December 7, 2004
By Pavel Felgenhauer
Moscow Times
The situation in Ukraine is developing badly for the Kremlin. President Vladimir Putin officially congratulated presidential hopeful Victor Yanukovych several times, but the Ukrainian Supreme Court declared his victory invalid. Putin insisted that a new presidential election in Ukraine would be illegal and senseless, while the EU stressed that a runoff was necessary. Hours after Putin's statement, a new election was officially announced in Kiev.
Russia is isolated and humiliated. The elite and the public believe the so-called Orange Revolution in Kiev is a strategic Russian defeat, and anti-Western tempers are rising. Putin and his Kremlin cohorts feel themselves at risk.

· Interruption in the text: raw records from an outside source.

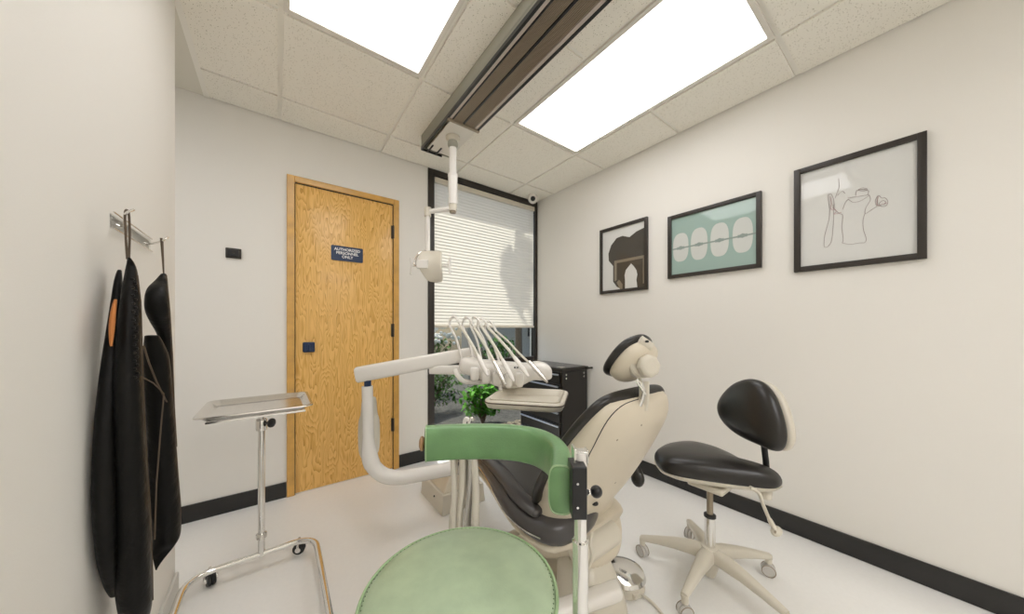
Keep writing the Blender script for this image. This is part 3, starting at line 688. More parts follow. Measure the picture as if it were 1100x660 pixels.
# ================================================================== GREEN STOOL
def green_stool():
    c = W(550-.102/.632*F, 353, .632); cx, cy = c.x, c.y; zs = .585
    t = thing('assistant_stool', 'green round stool with curved green body support on a chrome post', 'stool', (cx,cy,0))
    rs = .191
    s = MB().lathe([(0,.0),(.6*rs,.0),(.86*rs,-.003),(.95*rs,-.009),(.985*rs,-.015)][::-1]+[]+[], (cx,cy,zs), n=64) if False else MB()
    s.lathe([(.1,-.078),(rs-.006,-.076),(rs,-.068),(rs+.001,-.045),(rs-.001,-.018),(rs-.006,-.010),(rs-.020,-.004),(rs-.06,.004),(rs-.12,.008),(.03,.010),(.002,.010)], (cx,cy,zs), n=72)
    seat = s.build('seat', M['green'], t, sharp=80)
    for zz, rr in ((zs-.0135, rs+.0005), (zs-.070, rs+.0005)):
        MB().tube([(cx+rr*math.cos(a),cy+rr*math.sin(a),zz) for a in [2*math.pi*i/72 for i in range(72)]], .0032, 8, closed=True).build('piping', M['piping'], seat)
    b = MB(); n = 110
    for i in range(n):
        a = 2*math.pi*i/n; r0 = rs-.0065; b.box((cx+r0*math.cos(a)-.0008,cy+r0*math.sin(a)-.0008,zs-.0105),(cx+r0*math.cos(a)+.0008,cy+r0*math.sin(a)+.0008,zs-.0086))
    b.build('stitching', M['stitch'], seat, smooth=False)
    MB().lathe([(.05,0),(.12,.012),(.12,.022),(.05,.022)], (cx,cy,zs-.100)).build('seat_plate', M['steel'], t)
    MB().cyl((cx,cy,.10),(cx,cy,zs-.09),.025).build('gas_lift', M['chrome'], t)
    for k in range(5):
        a = R(72*k+20); e = Vector((cx+.25*math.cos(a),cy+.25*math.sin(a),.075))
        b = MB(); b.tube([(cx,cy,.11),Vector((cx,cy,.11)).lerp(e,.5),e], [.026,.020,.014], 12); b.build('base_leg', M['steel'], t)
        b = MB(); caster(b, (e.x,e.y,.025), (-math.sin(a),math.cos(a),0), .025); b.cyl((e.x,e.y,.03),(e.x,e.y,.07),.006); b.build('caster', M['rubber'], t)
    # support post
    P = W(623.5,500,.575); px, py = P.x, P.y
    b = MB(); b.cyl((px,py,.49),(px,py,.707),.0140); b.lathe([(.0142,0),(.0150,.001),(.0150,.004),(.0125,.006)],(px,py,.704)); b.build('lower_post', M['chrome'], t)
    MB().cyl((px,py,.70),(px,py,.862),.0112).build('upper_post', M['chrome'], t)
    b = MB(); d = (Vector((cx,cy,0))-Vector((px,py,0))); b.tube([(px,py,.495),Vector((px,py,.485))+d*.3,Vector((cx,cy,.492))], .011, 10); b.build('post_bracket', M['steel'], t)
    # pad: rounded rectangle section swept along the arc
    zc, hh, th = .8065, .0435, .0215
    path = [(458,.790),(475,.797),(497,.803),(525,.805),(552,.795),(575,.768),(592,.72),(601.5,.665),(603,.61),(602.5,.562)]
    pts = spline([(lambda v: Vector((v.x,v.y,0)))(W(p,353,d)) for p,d in path], 7)
    rings = []; m = len(pts)
    for i, p in enumerate(pts):
        tg = (pts[min(i+1,m-1)]-pts[max(i-1,0)]).normalized(); sd = Vector((-tg.y,tg.x,0)); f = 1.0
        rg = ring(Vector((p.x,p.y,zc)), sd, (0,0,1), th*f, hh*f, 36, 3.4)
        rings.append(rg)
    def shrink(rg, k, off):
        c_ = sum(rg, Vector())/len(rg); return [c_+(v-c_)*k+off for v in rg]
    t0 = (pts[0]-pts[1]).normalized(); t1 = (pts[-1]-pts[-2]).normalized()
    rings = [shrink(rings[0],.90,t0*.003)]+rings+[shrink(rings[-1],.90,t1*.003)]
    pad = MB().loft(rings).build('support_pad', M['green_pad'], t, sharp=70)
    for rg in (rings[1], rings[-2]): MB().tube(rg, .0018, 6, closed=True).build('piping', M['piping'], pad)
    q = W(453,478,.79); tl = (W(447,478,.79)-W(455,478,.79)).normalized()
    MB().lathe([(.012,0),(.018,.004),(.018,.009),(.010,.013)], pts[0]+Vector((0,0,zc))+t0*.004, t0).build('end_knob', M['wood_knob'], t)
    # bracket at the near right end
    e = pts[-1]; rt = Vector((CT,-ST,0)); fw = Vector((ST,CT,0))
    def obox(b, c, hx, hy, hz):
        v = []
        for z in (-hz,hz):
            for x, y in ((-hx,-hy),(hx,-hy),(hx,hy),(-hx,hy)): v.append(Vector(c)+rt*x+fw*y+Vector((0,0,z)))
        b.faces(v, [(0,3,2,1),(4,5,6,7),(0,1,5,4),(1,2,6,5),(2,3,7,6),(3,0,4,7)])
    cb = W(620,524,.552); b = MB(); obox(b, cb, .0128, .022, .0445); b.build('black_bracket', M['black'], t, bevel=.002)
    b = MB(); cc = W(623.5,491,.567); b.cyl(cc-Vector((0,0,.016)), cc+Vector((0,0,.010)), .0118); b.build('post_cap', M['white'], t)
    b = MB(); cl = W(616.5,492,.56); obox(b, cl, .0022, .014, .020); obox(b, W(623,485,.567), .011,.010,.0022); obox(b, W(630,489,.567), .0014,.010,.011); b.build('chrome_clamp', M['chrome'], t, bevel=.0008)
    b = MB(); kn = W(629,529,.56); b.cyl(kn, kn+rt*.014, .004); b.lathe([(.006,0),(.007,.003),(.004,.006)], kn, rt); b.build('knob_stem', M['chrome'], t)
    MB().ball(W(640.5,528.5,.558), .0108, 20, sc=(1,1,1)).build('black_knob', M['black'], t)
    for zz in (-.022,.018): MB().cyl(cb-fw*.0225+Vector((0,0,zz))-rt*.004, cb-fw*.025+Vector((0,0,zz))-rt*.004, .0022, n=8).build('screw', M['chrome'], t)
green_stool()

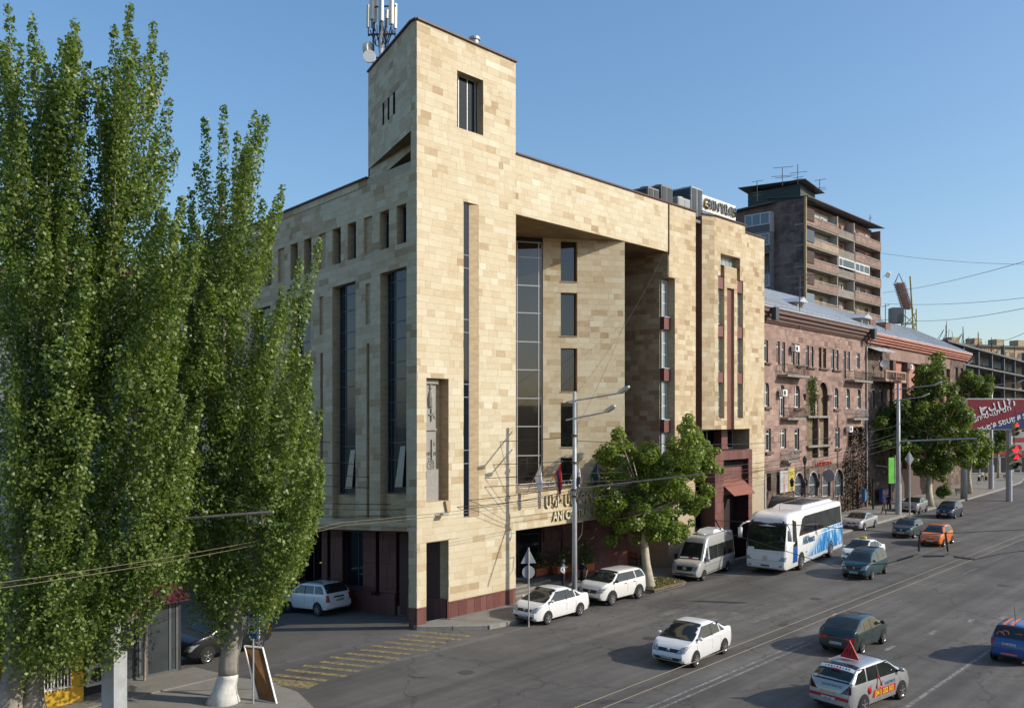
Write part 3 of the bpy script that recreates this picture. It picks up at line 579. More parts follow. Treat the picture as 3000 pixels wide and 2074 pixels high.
# fan of turned wall planes at the tower's side
def fan(p, q, zb, zt, holes=(), tb=.5, nm='tower_flank'):
    P = Plane(q, math.atan2(p[1] - q[1], p[0] - q[0])); L = math.hypot(p[0] - q[0], p[1] - q[1]); k = KS * q[1] / L
    P.k = -k * 1.0; P.p = P.p + Vector((0, 0, -KS * q[1])); hs = [h(P) for h in holes]
    SW.face(P, 0, L, zb, zt, hs, tb=tb); backing(wm, P, 0, L, zb, zt, hs)
    for h in hs: reveal(wm, P, h, .2, mi=2); MB().pbox(P, h[0], h[1], h[2], h[3], .08, .18).build('slot_window', DARKG, hotel)
    return P, L
def slit(a, b, c, d):
    def f(P):
        u0, z1 = P.uz(a, c); u1, _ = P.uz(b, c); _, z0 = P.uz((a + b) / 2, d); return (u0, u1, z0 + KS * 2.2, z1 + KS * 2.2)
    return f
fan((0, .45), (1.9, 6.4), 25.25, 30.78, [slit(1120.6, 1125.9, 289, 351), slit(1135.5, 1141, 274, 335.5), slit(1151.3, 1158, 258, 319)])
fan((.95, .45), (1.9, 6.3), 24.25, 25.25); fan((1.6, .45), (1.6, 5.9), 23.3, 24.25)
SW.face(PLF, -.45, 0, 23.3, 30.78, [], tb=.52, lens=(.5,), dark=.05); backing(wm, PLF, -.45, 0, 23.3, 30.78, [])
for za in (25.25, 24.25): MB().add([(0, .44, za), (1.9, 6.4, za - KS * 6.4), (2.6, 6.4, za - KS * 6.4), (2.2, .44, za)], [(0, 1, 2, 3)]).build('step_soffit', SOFF, hotel)
wm.pbox(PF, .0, 2.0, 23.2, 30.7, .44, .47, 1)
# roofs and copings
wm.build('masonry', [MORT, REVEAL, M('granite_backing', (.07, .028, .025), rough=.6, var=.2)], hotel)
cp = MB()
for a, b in (((-.04, -.04, 30.8), (7.4, -.04, 30.8)), ((-.04, -.04, 30.8), (-.04, .45, 30.77)), ((-.04, .45, 30.77), (1.88, 6.4, 30.35)), ((7.36, 0, 30.8), (7.36, 6.3, 30.8)), ((7.4, -.03, 25.62), (26.66, -.03, 25.62)), ((27.45, -.03, 25.62), (28.57, -.44, 25.62)), ((28.57, -.44, 25.62), (33.3, -.44, 25.62)), ((33.3, -.03, 25.24), (37.25, -.03, 25.24)), ((-.03, 4.0, 23.52), (-.03, YE, 23.8 - KS * YE))): cp.bar(a, b, .16, .09)
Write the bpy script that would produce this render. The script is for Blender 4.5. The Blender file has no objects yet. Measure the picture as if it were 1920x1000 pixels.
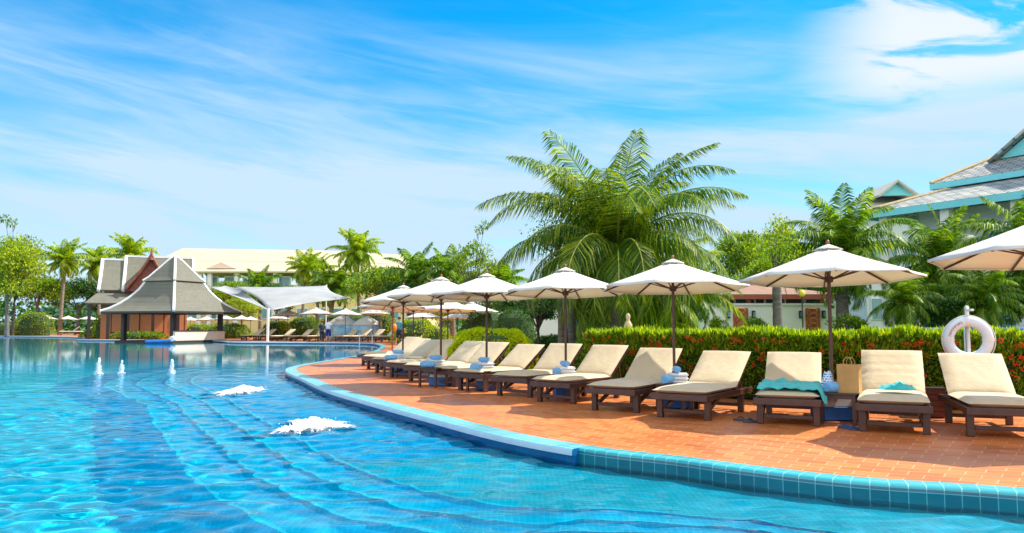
import bpy, bmesh, math, random
from mathutils import Vector, Matrix, noise
from mathutils.geometry import tessellate_polygon
C = bpy.context.scene.collection
SC = bpy.context.scene
PI = math.pi
R = math.radians

# ------------------------------------------------------------------ camera, sky, sun, exposure
FPX, HC, PITCH = 1450.0, 1.25, R(4.38)
cam = bpy.data.cameras.new('camera'); camo = bpy.data.objects.new('camera', cam); C.objects.link(camo)
cam.sensor_width = 36; cam.lens = 36*FPX/1920; cam.clip_end = 3000; cam.clip_start = .05
camo.location = (0, 0, HC); camo.rotation_euler = (PI/2+PITCH, 0, 0)
SC.camera = camo
SC.view_settings.view_transform = 'Standard'; SC.view_settings.look = 'None'
SC.view_settings.exposure = 1.08; SC.view_settings.gamma = 1
SUN_EL, SUN_AZ = R(50), R(76)          # azimuth measured from +Y towards +X
sun = bpy.data.lights.new('sun', 'SUN'); sun.energy = 3.7; sun.angle = R(.6); sun.color = (1, .93, .82)
suno = bpy.data.objects.new('sun', sun); C.objects.link(suno)
sd = Vector((math.sin(SUN_AZ)*math.cos(SUN_EL), math.cos(SUN_AZ)*math.cos(SUN_EL), math.sin(SUN_EL)))
sun.cycles.is_caustics_light = True
suno.rotation_euler = sd.to_track_quat('Z', 'Y').to_euler(); suno.location = sd*60
SC.cycles.max_bounces = 7; SC.cycles.transparent_max_bounces = 12
SC.cycles.caustics_reflective = False; SC.cycles.caustics_refractive = True
SC.cycles.sample_clamp_indirect = 6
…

A well-known Moscow political expert and Kremlin adviser worked with other so-called "political technologists" in Kiev to help promote Yanukovych to the presidency. After widespread falsification of the results of the second round caused mass protests in Kiev, the technologists returned to Moscow to be debriefed in the Kremlin. Last week at a closed seminar in Moscow, this expert spelled out the response inside the Kremlin to the events in Ukraine: "Everyone in the Kremlin believes that a typical American special operation for regime change was carried out in Ukraine. This special operation was sanctioned and supported by agents of the EU and the OSCE. We will not 'integrate' with such European institutions in the future and will not share common values with them, because Russia does not want to follow the path of Georgia and Ukraine and experience Western-organized regime change. The opinion of the Kremlin is that the events in Ukraine have provoked the worst Russian-Western crisis of Putin's tenure. Putin will not forgive the Western takeover of Ukraine. Why should we introduce European values and standards of democracy? Europe is developing more slowly than the United States or China. Maybe we need American or, even better, Chinese values and standards."
The expert made it clear that the Chinese method of public televised executions of wrongdoers by a bullet to the head is believed by many in the Kremlin to be an effective technique that could help control corruption and other anti-state activities that threaten Putin's cherished "vertical of executive power."
Last week, after briefly meeting outgoing Ukrainian President Leonid Kuchma near Moscow, Putin visited India and delivered a prepared policy speech in New Delhi that seems to confirm that the events in Ukraine have indeed initiated a serious foreign policy shift. Putin publicly restated former Prime Minister Yevgeny Primakov's idea (first expressed in 1998) of a strategic alliance between Russia, India and China as the foundation of a "multipolar world" -- a worldwide alliance that would curb the American superpower. Rebuked by the West in Ukraine, Putin seems to be turning East.
"We see attempts to remodel the God-given diversity of modern civilization in accordance with the barrack-like principles of a unipolar world as highly dangerous," Putin stated. In his speech, Putin accused the supporters of a unipolar world -- otherwise known as the United States -- of promoting social and economic inequality, global terrorism, organized crime, drug trafficking, the proliferation of weapons of mass destruction, numerous regional conflicts and so on. Dictatorship in international affairs, "even if it's overlaid with nice pseudo-democratic rhetoric," will make all these problems worse, he said.
Referring to the situation in Iraq, Putin spoke of "Iraqi resistance forces fighting occupying troops." In New Delhi, Putin sounded like a radical anti-globalist protester rather than a G8 member and U.S. President George W. Bush's buddy-apparent.
Will Putin's combatant mood persist? The idea of an anti-Western alliance with India and China will surely fail, as it did when Primakov first announced it. India spends billions of dollars on modern Russian weapons to arm itself against China and recently formed a close strategic partnership with the United States. China is in no mood at present to seek a quarrel with the world's single superpower just because Putin got his fingers burned in Ukraine.
Russia's isolation and enduring political and military weakness will ensure that our dislike and distrust of the West will produce more words than genuine actions. The constant Kremlin double-dealing of trying to be with the West and against it at the same time will continue.
Pavel Felgenhauer is an independent defense analyst based in Moscow.